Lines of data
※ ※ ※

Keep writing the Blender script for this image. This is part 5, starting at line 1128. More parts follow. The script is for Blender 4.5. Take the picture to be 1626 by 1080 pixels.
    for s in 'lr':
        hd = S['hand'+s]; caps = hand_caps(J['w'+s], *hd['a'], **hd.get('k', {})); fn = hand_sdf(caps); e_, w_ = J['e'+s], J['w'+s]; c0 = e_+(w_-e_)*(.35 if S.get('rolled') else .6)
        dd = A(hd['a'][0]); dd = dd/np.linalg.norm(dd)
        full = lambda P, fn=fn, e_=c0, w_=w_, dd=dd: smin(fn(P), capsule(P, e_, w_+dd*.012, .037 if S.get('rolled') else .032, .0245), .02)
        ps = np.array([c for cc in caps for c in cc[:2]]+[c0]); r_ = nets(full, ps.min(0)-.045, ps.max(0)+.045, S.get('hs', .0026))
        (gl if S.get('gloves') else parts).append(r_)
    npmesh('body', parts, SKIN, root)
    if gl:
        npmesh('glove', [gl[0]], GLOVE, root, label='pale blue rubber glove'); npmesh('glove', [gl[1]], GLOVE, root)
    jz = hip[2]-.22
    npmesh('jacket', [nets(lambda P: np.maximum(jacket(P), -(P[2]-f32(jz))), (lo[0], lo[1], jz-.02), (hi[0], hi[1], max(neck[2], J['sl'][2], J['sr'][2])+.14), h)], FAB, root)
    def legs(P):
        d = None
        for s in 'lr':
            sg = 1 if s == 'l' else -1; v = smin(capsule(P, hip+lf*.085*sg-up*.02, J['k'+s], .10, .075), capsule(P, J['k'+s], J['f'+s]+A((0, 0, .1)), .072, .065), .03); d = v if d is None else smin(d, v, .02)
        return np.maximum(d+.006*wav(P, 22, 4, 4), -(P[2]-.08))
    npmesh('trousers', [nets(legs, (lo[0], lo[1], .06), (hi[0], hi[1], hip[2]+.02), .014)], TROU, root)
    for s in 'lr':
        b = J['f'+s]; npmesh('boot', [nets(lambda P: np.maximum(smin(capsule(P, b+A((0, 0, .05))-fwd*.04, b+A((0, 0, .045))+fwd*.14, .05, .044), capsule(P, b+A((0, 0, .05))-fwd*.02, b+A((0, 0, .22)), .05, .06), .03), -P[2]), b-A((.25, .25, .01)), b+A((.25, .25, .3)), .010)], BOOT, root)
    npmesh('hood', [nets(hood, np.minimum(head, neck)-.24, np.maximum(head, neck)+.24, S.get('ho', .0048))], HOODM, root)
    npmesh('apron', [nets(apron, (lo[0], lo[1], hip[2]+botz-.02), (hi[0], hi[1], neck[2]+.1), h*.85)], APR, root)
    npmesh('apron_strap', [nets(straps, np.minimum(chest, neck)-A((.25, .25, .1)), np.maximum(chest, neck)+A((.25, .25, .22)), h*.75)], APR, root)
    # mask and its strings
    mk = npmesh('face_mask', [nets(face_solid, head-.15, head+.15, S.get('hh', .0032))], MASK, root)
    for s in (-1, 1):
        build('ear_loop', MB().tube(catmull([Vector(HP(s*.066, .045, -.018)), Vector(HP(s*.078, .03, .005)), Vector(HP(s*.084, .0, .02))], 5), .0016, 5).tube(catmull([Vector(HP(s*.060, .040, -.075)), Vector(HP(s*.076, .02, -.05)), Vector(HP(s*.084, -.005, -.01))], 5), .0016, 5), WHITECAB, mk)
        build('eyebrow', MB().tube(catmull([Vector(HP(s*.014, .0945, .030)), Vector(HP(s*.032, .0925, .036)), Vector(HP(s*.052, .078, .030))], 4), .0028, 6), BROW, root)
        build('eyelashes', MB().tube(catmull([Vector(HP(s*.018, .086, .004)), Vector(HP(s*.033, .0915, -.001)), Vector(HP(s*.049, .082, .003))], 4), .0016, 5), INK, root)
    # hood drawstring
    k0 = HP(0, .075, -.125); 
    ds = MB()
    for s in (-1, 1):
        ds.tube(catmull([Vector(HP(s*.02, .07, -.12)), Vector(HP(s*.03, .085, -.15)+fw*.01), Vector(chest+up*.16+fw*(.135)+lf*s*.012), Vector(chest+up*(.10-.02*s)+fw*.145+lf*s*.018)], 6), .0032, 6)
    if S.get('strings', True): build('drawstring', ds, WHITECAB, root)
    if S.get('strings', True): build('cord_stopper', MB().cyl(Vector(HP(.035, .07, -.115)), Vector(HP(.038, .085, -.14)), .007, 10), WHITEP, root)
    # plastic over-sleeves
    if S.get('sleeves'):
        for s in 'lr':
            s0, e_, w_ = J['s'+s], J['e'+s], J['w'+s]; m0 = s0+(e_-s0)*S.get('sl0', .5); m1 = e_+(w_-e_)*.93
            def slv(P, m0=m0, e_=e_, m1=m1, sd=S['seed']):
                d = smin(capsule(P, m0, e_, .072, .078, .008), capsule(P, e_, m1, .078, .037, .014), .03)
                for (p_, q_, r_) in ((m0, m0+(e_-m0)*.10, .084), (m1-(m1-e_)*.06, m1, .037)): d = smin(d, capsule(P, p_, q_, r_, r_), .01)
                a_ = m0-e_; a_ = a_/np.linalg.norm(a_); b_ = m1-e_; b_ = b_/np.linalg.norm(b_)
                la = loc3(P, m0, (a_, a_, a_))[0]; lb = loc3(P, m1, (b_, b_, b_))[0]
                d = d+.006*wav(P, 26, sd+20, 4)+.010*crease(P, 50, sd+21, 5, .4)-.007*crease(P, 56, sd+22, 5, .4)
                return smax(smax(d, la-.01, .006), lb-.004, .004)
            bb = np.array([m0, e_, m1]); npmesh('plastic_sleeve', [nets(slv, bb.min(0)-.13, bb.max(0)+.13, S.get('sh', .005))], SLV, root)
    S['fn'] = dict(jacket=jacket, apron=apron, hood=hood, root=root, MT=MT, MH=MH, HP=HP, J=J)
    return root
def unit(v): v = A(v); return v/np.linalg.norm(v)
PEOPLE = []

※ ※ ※

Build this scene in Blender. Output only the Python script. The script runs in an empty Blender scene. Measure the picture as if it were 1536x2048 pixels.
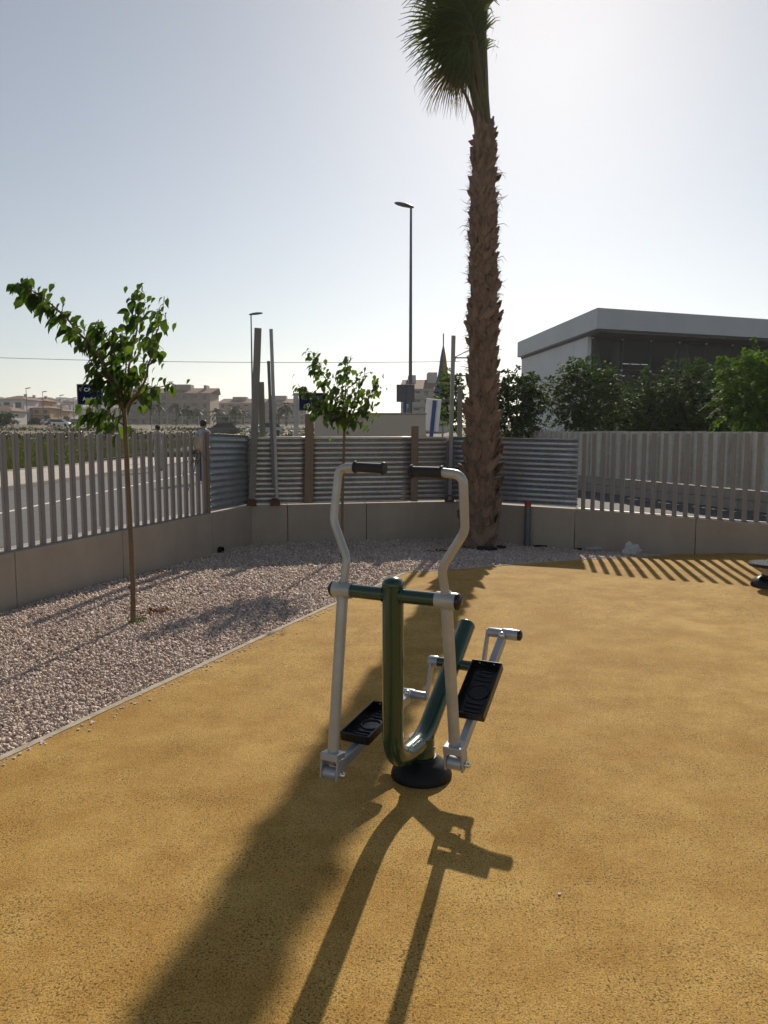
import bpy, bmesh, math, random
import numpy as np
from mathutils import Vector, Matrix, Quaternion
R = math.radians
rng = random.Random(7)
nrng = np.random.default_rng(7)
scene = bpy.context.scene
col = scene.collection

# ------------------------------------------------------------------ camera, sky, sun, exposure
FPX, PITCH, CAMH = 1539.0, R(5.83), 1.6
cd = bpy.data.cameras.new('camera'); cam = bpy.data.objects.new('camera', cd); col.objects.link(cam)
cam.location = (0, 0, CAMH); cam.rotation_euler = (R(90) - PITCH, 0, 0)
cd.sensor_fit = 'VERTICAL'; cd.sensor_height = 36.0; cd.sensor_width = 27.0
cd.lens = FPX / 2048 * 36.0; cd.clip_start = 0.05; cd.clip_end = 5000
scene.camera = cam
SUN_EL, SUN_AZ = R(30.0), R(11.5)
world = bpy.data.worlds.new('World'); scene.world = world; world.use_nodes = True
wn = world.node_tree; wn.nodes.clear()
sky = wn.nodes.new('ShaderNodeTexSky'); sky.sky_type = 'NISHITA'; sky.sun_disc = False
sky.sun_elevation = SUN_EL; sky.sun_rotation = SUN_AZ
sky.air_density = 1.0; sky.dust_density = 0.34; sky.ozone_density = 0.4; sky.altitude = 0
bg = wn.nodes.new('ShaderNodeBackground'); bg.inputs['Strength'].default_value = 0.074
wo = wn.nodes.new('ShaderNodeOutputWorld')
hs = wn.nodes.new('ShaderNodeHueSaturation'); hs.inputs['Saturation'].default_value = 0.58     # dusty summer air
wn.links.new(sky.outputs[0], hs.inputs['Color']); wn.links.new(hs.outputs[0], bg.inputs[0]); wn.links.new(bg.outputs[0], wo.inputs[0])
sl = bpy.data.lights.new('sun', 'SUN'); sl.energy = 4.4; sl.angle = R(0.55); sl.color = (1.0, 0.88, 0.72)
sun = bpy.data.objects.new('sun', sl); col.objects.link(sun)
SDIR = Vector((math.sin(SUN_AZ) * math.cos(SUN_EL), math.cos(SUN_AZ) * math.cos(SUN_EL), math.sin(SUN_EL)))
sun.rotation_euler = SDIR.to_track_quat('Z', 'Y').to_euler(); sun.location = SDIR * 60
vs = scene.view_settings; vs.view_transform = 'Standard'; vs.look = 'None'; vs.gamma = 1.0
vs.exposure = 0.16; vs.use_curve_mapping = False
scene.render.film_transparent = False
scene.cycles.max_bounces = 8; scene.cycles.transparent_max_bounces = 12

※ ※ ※

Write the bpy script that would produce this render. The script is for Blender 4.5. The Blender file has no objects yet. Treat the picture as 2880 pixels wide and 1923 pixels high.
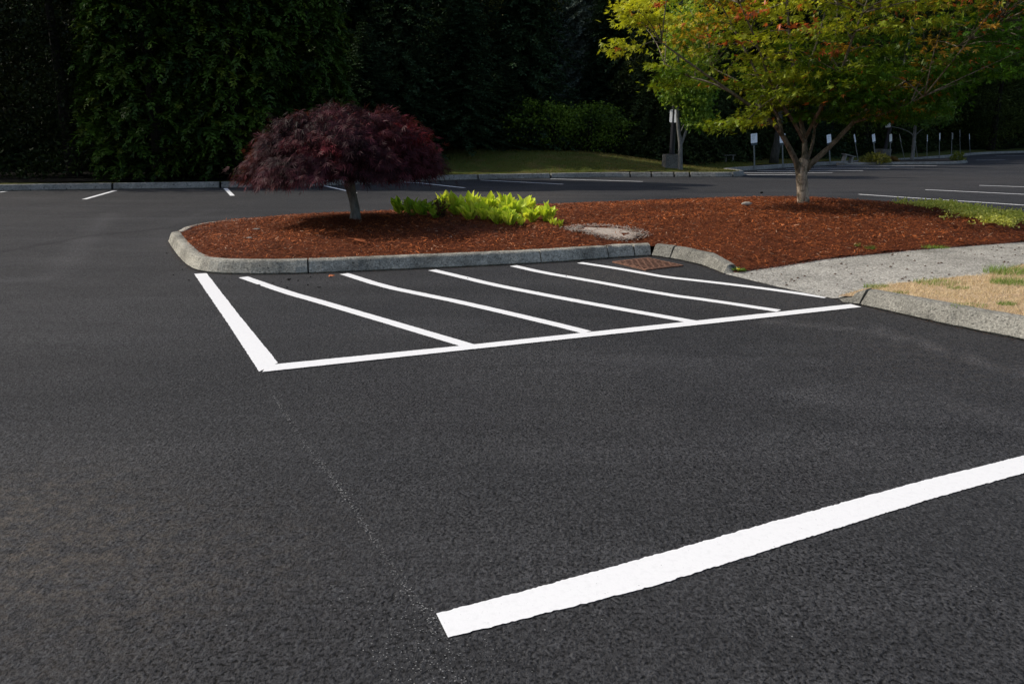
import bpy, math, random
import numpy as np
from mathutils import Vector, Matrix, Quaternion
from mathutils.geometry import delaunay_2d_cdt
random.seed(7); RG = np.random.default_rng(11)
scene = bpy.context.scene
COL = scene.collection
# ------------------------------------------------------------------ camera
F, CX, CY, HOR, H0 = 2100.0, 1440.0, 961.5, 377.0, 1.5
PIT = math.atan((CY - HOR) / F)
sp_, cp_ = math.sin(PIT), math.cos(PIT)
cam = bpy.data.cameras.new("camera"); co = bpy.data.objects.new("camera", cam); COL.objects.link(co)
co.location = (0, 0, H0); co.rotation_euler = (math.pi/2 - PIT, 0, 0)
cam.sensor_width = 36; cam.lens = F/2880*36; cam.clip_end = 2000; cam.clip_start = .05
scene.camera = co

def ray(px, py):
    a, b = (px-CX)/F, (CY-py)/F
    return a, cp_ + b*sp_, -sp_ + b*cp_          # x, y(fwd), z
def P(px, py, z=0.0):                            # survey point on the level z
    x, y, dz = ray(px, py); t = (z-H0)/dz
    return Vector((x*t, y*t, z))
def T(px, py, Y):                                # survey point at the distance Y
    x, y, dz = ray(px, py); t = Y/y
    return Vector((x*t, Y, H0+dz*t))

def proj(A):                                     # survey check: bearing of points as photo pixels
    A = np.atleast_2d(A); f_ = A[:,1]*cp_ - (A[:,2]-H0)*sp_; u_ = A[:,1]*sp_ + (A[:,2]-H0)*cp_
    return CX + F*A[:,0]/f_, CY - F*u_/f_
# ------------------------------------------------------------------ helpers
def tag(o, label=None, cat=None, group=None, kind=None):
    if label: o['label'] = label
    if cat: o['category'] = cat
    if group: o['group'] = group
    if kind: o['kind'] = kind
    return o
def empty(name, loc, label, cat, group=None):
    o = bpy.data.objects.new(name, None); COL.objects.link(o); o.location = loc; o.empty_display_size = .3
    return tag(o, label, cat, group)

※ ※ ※

AIM —
Begin at the line containing "Write the bpy", end at the line containing "return tag(o, label, cat, group)", and copy those lines word for word, both included. Skip pictures.

COMPLETE RESPONSE —
Write the bpy script that would produce this render. The script is for Blender 4.5. The Blender file has no objects yet. Treat the picture as 2880 pixels wide and 1923 pixels high.
import bpy, math, random
import numpy as np
from mathutils import Vector, Matrix, Quaternion
from mathutils.geometry import delaunay_2d_cdt
random.seed(7); RG = np.random.default_rng(11)
scene = bpy.context.scene
COL = scene.collection
# ------------------------------------------------------------------ camera
F, CX, CY, HOR, H0 = 2100.0, 1440.0, 961.5, 377.0, 1.5
PIT = math.atan((CY - HOR) / F)
sp_, cp_ = math.sin(PIT), math.cos(PIT)
cam = bpy.data.cameras.new("camera"); co = bpy.data.objects.new("camera", cam); COL.objects.link(co)
co.location = (0, 0, H0); co.rotation_euler = (math.pi/2 - PIT, 0, 0)
cam.sensor_width = 36; cam.lens = F/2880*36; cam.clip_end = 2000; cam.clip_start = .05
scene.camera = co

def ray(px, py):
    a, b = (px-CX)/F, (CY-py)/F
    return a, cp_ + b*sp_, -sp_ + b*cp_          # x, y(fwd), z
def P(px, py, z=0.0):                            # survey point on the level z
    x, y, dz = ray(px, py); t = (z-H0)/dz
    return Vector((x*t, y*t, z))
def T(px, py, Y):                                # survey point at the distance Y
    x, y, dz = ray(px, py); t = Y/y
    return Vector((x*t, Y, H0+dz*t))

def proj(A):                                     # survey check: bearing of points as photo pixels
    A = np.atleast_2d(A); f_ = A[:,1]*cp_ - (A[:,2]-H0)*sp_; u_ = A[:,1]*sp_ + (A[:,2]-H0)*cp_
    return CX + F*A[:,0]/f_, CY - F*u_/f_
# ------------------------------------------------------------------ helpers
def tag(o, label=None, cat=None, group=None, kind=None):
    if label: o['label'] = label
    if cat: o['category'] = cat
    if group: o['group'] = group
    if kind: o['kind'] = kind
    return o
def empty(name, loc, label, cat, group=None):
    o = bpy.data.objects.new(name, None); COL.objects.link(o); o.location = loc; o.empty_display_size = .3
    return tag(o, label, cat, group)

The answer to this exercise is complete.